Arlington’s economic outlook remains good, relative to neighboring jurisdictions: for example:

  • From 1st quarter 2008 to 1st quarter 2009, Arlington experienced 2.2 % increase in the number of jobs, 1% increase in the number of business establishments and 0.5% increase in average weekly wages.
  • Arlington is the only jurisdiction in northern Virginia with an increase in the number of jobs from 1st quarter 2008 to 1st quarter 2009. Arlington’s unemployment rate is the lowest in the Commonwealth. The national unemployment rate is 2.3 times higher than Arlington’s (July 2009).
  • A number of major new development projects are under construction: Virginia Tech Research Center (office), Clarendon Center (office and residential), and three new hotels (Shirlington, Potomac Yard/National Gateway). Founder’s Square (office) project will be starting soon.

Cost pressures

In a normal year, the County’s budget can be expected to grow 4% to 6% if there are no new services added, or unexpected costs. This year, the County faces additional costs stemming from a significant increase in enrollment in Arlington Public Schools. A number of local and regional obligations – including funding for Metro – also continue to grow.

At the same time, the County has seen a dramatic cut in funding from the Commonwealth of Virginia, which is coping with its own budget shortfall. Current projections are for costs to increase between 3-4%, due to low inflation.

Budget balancing options

Real estate taxes account for about 64% of locally-generated tax revenue and are one of only a few taxes that local governments control in Virginia. To close the projected FY 2011 budget gap, the County Board can raise the tax rate and/or eliminate or reduce services. For FY 2010, the County Board used a combination of both to balance the budget.

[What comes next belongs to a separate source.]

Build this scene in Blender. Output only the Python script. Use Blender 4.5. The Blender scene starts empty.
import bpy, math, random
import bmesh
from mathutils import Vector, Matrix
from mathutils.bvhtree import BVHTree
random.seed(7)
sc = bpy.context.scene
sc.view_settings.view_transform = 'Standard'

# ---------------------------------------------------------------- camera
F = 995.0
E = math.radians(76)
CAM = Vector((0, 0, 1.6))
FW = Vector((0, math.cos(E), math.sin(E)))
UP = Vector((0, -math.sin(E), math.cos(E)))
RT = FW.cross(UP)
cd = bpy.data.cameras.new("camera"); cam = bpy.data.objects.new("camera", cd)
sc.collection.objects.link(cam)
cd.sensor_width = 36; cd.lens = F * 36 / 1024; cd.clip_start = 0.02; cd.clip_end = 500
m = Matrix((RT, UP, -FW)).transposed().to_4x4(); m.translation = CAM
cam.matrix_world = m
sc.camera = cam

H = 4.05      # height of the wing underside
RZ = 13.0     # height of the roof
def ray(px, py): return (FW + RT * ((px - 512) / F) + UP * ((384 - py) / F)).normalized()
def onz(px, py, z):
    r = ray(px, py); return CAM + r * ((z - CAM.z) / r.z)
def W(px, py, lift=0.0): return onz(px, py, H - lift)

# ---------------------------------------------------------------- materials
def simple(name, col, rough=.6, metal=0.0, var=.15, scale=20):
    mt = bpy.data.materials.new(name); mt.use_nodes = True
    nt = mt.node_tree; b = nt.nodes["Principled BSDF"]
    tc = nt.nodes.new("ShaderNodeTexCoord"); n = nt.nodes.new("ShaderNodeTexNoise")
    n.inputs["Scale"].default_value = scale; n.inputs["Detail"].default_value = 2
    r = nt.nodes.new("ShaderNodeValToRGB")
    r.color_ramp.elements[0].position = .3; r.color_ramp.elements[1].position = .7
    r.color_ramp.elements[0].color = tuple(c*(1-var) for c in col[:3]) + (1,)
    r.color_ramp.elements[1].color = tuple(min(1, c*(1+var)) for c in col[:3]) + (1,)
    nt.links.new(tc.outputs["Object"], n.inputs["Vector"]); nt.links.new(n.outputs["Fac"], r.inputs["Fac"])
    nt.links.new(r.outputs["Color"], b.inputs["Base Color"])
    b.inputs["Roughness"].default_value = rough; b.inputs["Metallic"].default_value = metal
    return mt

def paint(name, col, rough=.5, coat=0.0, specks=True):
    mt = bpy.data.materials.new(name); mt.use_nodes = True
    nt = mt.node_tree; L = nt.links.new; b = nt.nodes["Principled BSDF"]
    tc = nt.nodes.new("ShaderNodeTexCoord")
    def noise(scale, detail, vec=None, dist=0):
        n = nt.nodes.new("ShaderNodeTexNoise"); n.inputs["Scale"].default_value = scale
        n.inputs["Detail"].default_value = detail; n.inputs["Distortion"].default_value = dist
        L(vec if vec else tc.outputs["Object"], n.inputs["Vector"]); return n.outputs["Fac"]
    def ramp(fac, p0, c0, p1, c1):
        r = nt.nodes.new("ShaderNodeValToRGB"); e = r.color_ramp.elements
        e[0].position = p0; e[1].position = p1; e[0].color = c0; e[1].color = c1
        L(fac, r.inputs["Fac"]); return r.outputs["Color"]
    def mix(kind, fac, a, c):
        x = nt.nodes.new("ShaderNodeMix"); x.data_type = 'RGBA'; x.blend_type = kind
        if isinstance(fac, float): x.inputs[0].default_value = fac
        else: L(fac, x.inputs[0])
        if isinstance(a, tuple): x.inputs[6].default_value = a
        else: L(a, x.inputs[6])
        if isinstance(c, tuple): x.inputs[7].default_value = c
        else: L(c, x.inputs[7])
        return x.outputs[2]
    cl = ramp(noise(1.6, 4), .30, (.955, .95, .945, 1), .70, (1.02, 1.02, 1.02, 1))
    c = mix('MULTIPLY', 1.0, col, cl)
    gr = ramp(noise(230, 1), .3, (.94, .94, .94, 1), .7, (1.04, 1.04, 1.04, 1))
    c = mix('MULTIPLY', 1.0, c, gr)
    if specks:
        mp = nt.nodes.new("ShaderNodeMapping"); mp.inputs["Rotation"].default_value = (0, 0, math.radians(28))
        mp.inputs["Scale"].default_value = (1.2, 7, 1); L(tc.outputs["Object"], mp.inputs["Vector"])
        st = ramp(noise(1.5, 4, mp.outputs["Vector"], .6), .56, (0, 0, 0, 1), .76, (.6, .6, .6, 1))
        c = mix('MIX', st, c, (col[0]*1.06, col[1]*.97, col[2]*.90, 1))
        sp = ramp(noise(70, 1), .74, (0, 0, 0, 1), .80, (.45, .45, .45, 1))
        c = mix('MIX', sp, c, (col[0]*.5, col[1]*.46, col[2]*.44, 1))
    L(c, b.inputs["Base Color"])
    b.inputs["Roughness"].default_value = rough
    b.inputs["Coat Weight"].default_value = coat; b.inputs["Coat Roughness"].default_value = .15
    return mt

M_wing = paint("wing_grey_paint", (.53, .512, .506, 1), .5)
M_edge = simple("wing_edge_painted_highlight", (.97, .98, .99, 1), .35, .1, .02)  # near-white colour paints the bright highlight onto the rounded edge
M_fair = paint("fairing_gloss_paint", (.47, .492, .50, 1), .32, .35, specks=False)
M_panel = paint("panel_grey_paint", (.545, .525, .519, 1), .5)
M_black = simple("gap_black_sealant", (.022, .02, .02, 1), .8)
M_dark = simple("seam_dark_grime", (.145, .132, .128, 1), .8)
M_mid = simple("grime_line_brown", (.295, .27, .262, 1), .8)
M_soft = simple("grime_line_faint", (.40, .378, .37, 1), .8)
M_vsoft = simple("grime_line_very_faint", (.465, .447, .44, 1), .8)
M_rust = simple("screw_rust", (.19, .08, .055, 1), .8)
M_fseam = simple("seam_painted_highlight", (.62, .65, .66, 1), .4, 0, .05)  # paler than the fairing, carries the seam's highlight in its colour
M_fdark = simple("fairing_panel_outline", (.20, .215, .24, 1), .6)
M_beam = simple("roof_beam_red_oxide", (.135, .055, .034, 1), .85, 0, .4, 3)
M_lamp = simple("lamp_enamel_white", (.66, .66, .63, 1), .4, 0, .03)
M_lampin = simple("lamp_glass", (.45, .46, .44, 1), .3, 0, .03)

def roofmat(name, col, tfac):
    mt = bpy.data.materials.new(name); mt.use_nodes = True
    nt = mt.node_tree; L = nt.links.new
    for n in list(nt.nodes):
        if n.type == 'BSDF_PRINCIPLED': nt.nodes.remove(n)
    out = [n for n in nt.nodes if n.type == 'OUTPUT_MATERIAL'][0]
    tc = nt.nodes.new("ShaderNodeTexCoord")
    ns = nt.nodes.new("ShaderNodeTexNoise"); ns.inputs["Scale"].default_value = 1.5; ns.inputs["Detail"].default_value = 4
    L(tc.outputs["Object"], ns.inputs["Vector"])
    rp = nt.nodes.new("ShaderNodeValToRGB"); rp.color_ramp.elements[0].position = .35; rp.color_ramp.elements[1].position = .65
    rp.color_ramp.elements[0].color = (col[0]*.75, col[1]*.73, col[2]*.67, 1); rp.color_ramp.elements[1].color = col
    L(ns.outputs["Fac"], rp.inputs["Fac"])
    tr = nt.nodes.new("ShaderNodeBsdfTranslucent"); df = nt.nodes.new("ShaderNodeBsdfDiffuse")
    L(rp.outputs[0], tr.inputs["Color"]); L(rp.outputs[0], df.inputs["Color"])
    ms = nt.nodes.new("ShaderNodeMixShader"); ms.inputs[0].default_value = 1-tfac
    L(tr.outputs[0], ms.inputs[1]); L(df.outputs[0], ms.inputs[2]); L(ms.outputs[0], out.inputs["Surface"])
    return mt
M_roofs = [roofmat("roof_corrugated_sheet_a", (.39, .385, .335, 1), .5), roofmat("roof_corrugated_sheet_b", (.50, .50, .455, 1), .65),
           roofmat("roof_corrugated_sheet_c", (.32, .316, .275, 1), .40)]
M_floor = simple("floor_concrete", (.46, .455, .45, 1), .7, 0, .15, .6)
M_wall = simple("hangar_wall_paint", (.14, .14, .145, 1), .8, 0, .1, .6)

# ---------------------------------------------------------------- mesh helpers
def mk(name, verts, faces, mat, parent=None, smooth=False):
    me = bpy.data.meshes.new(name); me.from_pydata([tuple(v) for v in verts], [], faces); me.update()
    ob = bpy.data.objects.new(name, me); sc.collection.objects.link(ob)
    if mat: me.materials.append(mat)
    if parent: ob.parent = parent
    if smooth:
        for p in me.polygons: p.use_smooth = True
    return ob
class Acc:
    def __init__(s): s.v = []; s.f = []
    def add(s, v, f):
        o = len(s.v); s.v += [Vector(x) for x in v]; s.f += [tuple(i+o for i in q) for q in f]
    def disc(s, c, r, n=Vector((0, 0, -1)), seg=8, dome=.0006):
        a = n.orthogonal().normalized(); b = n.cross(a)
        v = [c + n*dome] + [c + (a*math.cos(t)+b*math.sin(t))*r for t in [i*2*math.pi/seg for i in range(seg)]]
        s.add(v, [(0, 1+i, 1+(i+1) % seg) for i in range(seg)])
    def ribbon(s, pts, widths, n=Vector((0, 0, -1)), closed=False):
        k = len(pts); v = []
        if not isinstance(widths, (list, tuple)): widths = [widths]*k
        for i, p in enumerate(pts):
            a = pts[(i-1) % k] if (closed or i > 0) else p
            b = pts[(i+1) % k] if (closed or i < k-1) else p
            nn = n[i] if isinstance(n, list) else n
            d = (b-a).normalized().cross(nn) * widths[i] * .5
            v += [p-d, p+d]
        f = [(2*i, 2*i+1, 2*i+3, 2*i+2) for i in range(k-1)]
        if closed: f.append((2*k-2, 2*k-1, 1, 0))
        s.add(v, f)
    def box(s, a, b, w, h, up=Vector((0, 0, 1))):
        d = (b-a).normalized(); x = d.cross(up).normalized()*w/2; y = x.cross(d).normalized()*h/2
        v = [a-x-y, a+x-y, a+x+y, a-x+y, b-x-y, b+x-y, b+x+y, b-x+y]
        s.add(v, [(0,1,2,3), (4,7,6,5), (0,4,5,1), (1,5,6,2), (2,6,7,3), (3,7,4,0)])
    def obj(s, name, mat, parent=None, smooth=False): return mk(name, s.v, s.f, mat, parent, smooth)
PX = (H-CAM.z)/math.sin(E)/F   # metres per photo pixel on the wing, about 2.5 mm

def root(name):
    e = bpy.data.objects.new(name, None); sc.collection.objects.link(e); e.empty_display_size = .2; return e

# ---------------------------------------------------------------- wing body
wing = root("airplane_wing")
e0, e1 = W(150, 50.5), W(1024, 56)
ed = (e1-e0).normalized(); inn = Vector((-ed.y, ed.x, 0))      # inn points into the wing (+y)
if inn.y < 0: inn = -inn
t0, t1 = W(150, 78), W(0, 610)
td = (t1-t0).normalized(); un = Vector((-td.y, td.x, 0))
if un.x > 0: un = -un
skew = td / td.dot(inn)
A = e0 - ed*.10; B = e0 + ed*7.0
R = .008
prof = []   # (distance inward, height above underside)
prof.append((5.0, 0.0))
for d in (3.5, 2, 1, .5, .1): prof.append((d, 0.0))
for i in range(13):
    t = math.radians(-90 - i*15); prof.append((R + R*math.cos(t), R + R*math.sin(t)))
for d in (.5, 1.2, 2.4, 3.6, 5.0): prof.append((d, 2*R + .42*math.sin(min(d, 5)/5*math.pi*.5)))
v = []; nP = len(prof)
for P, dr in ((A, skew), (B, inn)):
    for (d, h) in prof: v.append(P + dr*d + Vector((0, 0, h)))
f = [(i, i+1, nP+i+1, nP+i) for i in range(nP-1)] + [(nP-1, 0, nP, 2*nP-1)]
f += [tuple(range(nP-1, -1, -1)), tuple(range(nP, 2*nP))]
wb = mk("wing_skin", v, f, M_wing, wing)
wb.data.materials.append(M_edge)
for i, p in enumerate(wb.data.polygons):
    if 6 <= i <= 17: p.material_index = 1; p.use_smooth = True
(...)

Assuming a residential assessment decline of 5%, closing the projected gap solely by increasing the real estate tax would require a 17.1 cent increase in the current 87.5-cent rate, to $1.046. The average taxpayer’s bill would increase 13.6%, from $4,551 to $5,168 ($51/month). Closing the gap through program cuts alone would require the equivalent of a 13.5% cut across the board to all departmental General Fund operating budgets.

Many marginal cuts were made to balance the FY 2010 budget, such as reducing administrative and management staff.  FY 2011 is more challenging because the reductions will be in addition to the $21 million in reductions this year.

The Arlington County Board will be considering budget guidelines at its October meeting.